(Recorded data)
>> Start

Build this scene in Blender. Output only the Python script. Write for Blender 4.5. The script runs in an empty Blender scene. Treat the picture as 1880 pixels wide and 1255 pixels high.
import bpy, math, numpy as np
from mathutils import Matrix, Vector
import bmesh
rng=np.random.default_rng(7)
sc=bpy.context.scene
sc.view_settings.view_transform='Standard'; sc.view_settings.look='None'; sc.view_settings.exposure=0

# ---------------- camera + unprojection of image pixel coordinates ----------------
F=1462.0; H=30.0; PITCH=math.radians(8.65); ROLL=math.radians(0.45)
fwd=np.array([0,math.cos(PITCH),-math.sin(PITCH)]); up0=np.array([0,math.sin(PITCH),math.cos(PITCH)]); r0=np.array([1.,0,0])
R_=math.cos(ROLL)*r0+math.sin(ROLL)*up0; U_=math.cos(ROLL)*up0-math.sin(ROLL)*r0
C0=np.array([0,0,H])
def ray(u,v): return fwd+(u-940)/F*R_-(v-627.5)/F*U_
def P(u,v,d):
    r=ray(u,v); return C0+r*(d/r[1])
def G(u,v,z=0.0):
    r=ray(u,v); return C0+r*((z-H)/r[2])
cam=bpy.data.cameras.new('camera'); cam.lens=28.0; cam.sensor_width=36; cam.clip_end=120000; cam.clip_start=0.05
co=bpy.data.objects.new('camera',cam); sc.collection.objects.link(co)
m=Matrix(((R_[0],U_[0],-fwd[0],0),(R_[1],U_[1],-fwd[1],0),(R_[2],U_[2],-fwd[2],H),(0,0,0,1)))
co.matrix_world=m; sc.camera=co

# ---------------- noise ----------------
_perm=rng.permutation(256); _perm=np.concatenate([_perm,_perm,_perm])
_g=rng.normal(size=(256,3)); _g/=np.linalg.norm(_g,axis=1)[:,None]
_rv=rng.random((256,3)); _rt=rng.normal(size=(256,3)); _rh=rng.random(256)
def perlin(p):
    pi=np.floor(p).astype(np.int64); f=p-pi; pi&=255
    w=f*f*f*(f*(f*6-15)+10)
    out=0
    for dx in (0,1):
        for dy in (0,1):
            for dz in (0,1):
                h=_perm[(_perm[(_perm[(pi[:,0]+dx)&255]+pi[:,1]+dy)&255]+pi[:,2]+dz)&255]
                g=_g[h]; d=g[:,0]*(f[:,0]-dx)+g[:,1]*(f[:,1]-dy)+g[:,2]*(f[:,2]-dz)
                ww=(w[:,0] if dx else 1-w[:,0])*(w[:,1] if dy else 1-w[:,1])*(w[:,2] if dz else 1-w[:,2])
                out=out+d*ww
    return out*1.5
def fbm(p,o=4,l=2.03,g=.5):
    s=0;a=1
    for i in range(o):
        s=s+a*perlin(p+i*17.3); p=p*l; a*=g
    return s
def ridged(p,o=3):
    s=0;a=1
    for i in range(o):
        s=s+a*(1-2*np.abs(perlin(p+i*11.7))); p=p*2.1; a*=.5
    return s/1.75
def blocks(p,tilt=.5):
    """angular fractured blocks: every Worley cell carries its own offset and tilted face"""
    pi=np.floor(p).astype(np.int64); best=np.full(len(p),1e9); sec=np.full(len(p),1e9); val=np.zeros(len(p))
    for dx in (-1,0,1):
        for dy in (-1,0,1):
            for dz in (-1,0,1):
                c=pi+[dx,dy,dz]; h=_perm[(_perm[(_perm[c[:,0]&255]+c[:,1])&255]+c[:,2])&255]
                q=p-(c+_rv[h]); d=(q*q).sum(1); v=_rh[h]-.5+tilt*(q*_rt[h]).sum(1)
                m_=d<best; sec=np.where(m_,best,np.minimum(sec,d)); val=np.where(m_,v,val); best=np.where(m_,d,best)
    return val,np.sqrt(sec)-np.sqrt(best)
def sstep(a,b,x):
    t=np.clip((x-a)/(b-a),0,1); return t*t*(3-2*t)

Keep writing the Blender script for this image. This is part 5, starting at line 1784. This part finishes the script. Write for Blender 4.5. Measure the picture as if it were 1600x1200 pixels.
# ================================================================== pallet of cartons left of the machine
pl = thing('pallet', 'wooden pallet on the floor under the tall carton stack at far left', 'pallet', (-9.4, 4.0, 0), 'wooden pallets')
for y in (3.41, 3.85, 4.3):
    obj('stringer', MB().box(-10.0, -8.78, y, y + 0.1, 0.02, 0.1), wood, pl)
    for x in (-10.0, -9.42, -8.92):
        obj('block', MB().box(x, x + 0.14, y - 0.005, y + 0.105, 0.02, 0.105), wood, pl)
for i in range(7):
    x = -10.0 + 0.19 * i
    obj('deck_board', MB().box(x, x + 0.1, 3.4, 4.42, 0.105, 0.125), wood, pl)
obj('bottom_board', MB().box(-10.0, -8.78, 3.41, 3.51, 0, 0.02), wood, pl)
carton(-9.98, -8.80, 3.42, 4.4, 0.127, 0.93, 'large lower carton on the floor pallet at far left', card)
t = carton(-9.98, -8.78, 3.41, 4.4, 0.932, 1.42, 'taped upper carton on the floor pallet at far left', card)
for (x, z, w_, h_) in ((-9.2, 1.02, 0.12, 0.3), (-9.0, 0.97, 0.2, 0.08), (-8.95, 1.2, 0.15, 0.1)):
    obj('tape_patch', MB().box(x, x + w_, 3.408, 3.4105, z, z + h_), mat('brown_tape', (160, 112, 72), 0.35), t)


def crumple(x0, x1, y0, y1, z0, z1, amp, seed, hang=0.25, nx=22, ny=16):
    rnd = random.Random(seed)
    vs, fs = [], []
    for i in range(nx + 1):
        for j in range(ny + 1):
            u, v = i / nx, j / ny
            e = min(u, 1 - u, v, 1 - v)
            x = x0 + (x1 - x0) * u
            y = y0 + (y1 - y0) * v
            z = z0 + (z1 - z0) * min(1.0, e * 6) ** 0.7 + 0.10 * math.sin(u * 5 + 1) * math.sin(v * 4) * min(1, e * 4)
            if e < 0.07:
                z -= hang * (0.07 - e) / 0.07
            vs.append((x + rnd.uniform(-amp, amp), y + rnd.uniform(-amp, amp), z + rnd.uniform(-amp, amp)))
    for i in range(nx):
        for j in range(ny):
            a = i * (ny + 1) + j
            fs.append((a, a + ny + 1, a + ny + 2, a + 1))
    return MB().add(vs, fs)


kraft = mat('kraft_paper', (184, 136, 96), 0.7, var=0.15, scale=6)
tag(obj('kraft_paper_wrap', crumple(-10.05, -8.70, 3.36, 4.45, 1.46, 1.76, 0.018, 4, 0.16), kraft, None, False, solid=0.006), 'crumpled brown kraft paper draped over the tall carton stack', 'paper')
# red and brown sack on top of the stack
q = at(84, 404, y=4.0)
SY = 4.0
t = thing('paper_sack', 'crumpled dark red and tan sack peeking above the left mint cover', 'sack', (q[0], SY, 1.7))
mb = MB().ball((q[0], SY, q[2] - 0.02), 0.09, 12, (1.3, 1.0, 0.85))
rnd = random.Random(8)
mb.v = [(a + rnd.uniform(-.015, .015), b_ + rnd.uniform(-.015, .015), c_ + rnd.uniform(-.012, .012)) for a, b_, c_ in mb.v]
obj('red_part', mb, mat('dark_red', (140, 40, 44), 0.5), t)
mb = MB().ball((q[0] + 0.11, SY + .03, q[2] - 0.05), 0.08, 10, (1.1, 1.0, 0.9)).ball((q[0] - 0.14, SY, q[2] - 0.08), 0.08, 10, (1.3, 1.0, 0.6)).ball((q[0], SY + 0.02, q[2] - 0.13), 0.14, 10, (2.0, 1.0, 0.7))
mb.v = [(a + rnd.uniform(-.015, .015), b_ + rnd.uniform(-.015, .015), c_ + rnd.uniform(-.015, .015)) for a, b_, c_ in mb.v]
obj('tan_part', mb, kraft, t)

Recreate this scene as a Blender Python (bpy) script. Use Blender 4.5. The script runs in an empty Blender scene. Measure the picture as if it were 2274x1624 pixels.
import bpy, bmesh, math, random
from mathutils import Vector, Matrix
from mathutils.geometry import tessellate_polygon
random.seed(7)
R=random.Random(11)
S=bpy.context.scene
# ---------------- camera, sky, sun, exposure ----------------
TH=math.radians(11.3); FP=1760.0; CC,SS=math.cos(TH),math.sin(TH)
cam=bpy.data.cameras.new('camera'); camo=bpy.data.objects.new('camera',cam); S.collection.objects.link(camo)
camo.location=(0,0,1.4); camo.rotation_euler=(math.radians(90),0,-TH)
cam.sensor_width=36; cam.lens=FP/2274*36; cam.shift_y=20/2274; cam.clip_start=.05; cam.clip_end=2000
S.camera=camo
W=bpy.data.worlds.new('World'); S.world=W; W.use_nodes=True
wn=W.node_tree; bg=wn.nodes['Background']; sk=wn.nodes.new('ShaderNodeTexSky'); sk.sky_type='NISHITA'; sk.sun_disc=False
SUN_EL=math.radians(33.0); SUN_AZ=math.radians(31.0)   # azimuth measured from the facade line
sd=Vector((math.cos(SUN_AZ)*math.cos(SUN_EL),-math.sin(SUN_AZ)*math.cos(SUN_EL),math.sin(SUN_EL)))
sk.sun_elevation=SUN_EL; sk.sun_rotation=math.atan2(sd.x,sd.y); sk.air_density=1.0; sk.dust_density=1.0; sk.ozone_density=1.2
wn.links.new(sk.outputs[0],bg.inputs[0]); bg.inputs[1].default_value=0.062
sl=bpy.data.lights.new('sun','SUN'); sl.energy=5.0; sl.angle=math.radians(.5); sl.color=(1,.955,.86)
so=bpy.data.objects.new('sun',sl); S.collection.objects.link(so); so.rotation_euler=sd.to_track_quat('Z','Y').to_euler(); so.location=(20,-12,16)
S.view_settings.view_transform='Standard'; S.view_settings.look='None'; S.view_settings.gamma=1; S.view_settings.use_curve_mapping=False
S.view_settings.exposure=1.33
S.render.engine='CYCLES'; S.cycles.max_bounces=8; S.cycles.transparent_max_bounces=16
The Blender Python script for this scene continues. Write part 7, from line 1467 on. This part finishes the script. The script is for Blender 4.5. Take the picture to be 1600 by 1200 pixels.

>> End

(GOAL)
Identify the lines of the data that contain the word "this". Copy each of them.

(RESULT OF THE TASK)
Build this scene in Blender. Output only the Python script. Write for Blender 4.5. The script runs in an empty Blender scene. Treat the picture as 1880 pixels wide and 1255 pixels high.
Keep writing the Blender script for this image. This is part 5, starting at line 1784. This part finishes the script. Write for Blender 4.5. Measure the picture as if it were 1600x1200 pixels.
Recreate this scene as a Blender Python (bpy) script. Use Blender 4.5. The script runs in an empty Blender scene. Measure the picture as if it were 2274x1624 pixels.
The Blender Python script for this scene continues. Write part 7, from line 1467 on. This part finishes the script. The script is for Blender 4.5. Take the picture to be 1600 by 1200 pixels.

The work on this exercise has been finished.